No início da tarde de terça-feira (17) o perfil do juiz no Instagram também teve o bloqueio efetivado. No Facebook, porém, a página dele continuava ativa até esta quarta (18).
"Não sei o motivo ainda, não fui intimado, mas até em respeito à decisão do CNJ não me manifestarei nas redes mesmo com a conta ainda não bloqueada. Vocês não verão da minha parte nenhuma queixa ou acusação de pessoas, se institucionalmente eu errei, que isso seja resolvido de forma justa", complementava o texto postado.
O Brasil de Fato tentou contato com Valois, que informou que ainda não havia sido notificado sobre a decisão judicial. Ele preferiu não conceder entrevista.
Na decisão, o corregedor destaca que "a conduta individual do magistrado com conteúdo político-partidário macula a confiança da sociedade em relação à credibilidade, à legitimidade e à respeitabilidade da atuação da Justiça, atingindo o próprio Estado de Direito que a Constituição objetiva resguardar" e que "a manifestação de pensamento e a liberdade de expressão são direitos fundamentais constitucionais dos magistrados, dentro e fora das redes sociais. Não são, no entanto, direitos absolutos". Os mesmos termos foram usados para vetar acessos de juízes abertamente bolsonaristas nas redes.
O texto que determinou a investigação e a suspensão dos perfis conta com diversos prints de postagens do Valois, citando, por exemplo, "ataque às instituições" depois que o juiz compartilhou mensagem que citava "o protagonismo político de integrantes do Ministério Público Federal e da Justiça Federal" no contexto da Operação Lava Jato como algo indissociável para ascensão da extrema direita no país.
Outra postagem considerada ofensiva às instituições dizia que a presidenta Dilma Rousseff deveria passar a faixa presidencial a Lula por ter sido vítima de um impeachment sem crime de responsabilidade.
Postagens sobre bolsonaristas presos
Com postura progressista, Valois conquistou um grande número de seguidores nas redes. Além da atuação como juiz, tem o hábito de falar sobre lutas (é faixa preta em jiu jitsu), o cotidiano familiar e o cenário jurídico e político do país.
Nas últimas semanas, fez várias postagens a respeito da situação dos bolsonaristas presos após as cenas de vandalismo golpista em Brasília no último dia 8 de janeiro, quase sempre com tom bem humorado. "Aos que estão precisando de advogados criminalistas, cuidado com os advogados que acham normal o juiz combinar a condenação com o promotor em grupo de Telegram", disse, em uma das postagens.

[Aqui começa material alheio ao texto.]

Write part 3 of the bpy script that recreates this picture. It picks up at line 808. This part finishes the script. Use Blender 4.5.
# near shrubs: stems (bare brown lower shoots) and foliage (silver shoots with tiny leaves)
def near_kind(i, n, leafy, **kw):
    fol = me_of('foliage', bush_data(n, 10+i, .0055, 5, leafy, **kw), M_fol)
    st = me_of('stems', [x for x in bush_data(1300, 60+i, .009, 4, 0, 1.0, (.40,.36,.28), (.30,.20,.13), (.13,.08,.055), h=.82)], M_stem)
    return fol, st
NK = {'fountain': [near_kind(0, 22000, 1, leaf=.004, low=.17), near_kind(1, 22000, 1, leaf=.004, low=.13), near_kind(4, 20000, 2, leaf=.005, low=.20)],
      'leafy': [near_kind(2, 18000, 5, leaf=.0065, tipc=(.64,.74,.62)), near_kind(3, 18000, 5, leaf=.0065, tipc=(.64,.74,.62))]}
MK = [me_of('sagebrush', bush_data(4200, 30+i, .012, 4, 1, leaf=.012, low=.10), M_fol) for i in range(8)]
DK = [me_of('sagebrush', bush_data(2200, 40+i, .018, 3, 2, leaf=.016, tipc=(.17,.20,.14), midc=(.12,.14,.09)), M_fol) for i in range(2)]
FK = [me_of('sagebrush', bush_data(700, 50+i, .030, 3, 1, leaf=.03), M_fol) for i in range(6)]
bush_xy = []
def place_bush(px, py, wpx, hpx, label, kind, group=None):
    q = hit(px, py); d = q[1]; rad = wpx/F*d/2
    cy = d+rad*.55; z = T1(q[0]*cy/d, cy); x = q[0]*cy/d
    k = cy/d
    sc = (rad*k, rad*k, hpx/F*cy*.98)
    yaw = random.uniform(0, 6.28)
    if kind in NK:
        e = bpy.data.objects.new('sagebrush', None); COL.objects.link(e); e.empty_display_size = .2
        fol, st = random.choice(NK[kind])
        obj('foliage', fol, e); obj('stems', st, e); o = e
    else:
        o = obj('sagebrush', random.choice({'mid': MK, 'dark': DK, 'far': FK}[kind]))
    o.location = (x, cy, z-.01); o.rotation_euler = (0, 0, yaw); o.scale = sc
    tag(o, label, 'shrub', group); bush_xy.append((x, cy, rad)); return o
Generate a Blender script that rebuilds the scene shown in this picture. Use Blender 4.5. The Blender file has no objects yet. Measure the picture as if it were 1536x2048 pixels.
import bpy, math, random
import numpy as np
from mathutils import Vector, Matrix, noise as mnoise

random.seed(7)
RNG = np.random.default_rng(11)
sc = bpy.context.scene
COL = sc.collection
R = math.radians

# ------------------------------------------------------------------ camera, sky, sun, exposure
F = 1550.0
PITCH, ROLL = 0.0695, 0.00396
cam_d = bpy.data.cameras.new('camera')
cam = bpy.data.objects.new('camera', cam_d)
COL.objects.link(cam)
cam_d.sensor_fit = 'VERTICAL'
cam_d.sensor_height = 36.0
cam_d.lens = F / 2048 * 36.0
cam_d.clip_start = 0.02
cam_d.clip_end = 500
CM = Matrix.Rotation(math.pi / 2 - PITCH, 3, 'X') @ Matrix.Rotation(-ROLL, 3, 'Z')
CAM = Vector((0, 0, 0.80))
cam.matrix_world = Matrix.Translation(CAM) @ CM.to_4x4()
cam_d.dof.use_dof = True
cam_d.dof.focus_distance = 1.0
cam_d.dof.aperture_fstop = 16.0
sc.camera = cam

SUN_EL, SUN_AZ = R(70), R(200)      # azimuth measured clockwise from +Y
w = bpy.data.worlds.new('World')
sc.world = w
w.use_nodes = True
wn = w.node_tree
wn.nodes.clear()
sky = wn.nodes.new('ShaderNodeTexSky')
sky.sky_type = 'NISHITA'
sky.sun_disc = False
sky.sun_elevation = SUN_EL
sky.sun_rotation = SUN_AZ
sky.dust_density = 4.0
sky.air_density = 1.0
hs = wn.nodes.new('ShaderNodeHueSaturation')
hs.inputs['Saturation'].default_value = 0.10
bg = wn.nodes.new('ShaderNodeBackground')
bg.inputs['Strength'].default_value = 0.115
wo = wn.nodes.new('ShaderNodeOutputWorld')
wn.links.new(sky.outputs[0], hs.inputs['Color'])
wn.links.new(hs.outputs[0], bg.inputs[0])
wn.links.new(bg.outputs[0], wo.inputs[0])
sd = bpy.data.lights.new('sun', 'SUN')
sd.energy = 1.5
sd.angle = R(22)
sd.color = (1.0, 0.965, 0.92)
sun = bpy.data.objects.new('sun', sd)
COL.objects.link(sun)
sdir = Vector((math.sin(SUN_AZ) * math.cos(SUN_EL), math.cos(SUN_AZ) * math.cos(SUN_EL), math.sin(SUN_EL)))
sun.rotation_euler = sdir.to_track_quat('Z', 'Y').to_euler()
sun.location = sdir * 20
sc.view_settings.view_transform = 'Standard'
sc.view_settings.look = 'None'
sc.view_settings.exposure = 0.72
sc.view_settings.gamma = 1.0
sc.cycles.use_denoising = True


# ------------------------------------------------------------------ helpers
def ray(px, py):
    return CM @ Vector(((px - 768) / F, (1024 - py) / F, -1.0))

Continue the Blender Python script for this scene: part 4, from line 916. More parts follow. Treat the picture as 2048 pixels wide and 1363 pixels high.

O advogado criminalista e professor universitário Bruno Seligman de Menezes, da Universidade Federal de Santa Maria (UFSM), sugere que postagens nesse teor possam ter motivado a decisão de suspender a conta de Valois. Porém, lembra que "as informações estavam todas corretas".
Menezes destacou que o posicionamento de Valois é essencialmente progressista em um meio extremamente conservador. Ele destaca que não teve contato com a decisão judicial que teria motivado o bloqueio das postagens do magistrado, mas afirmou que a velocidade com que houve essa resposta às mensagens de Valois difere do que acontece com outros integrantes do judiciário.
"Ao longo dos últimos dois anos, uma série de magistrados alimentaram nas redes posicionamentos politicos questionáveis, contrários à higidez do processo eleitoral, contrários à vacinação, ao isolamento, condescendência com golpismo; outros foram coaches, o que é vedado pelo CNJ, e não tiveram - ou demoraram a ter - a reação", disse.
Para Menezes, ao mesmo tempo que a postura de Valois fez com que ele conquistasse admiradores, a forma como atua e se pronuncia nas redes sociais também chamou atenção de pessoas que se posicionam de maneira distinta.
"Ele é um juiz bastante popular junto a setores mais progressistas. Ao meu ver, posições bastante razoáveis e adequadas, o que não significa, necessariamente, que não sejam polêmicas. A discussão crítica sobre esses pontos que são cheios de preconceitos é extremamente saudável. Não vejo como um problema, mas é inegável que atrai atenção tanto de 'haters' quanto dos órgãos correicionais", complementou.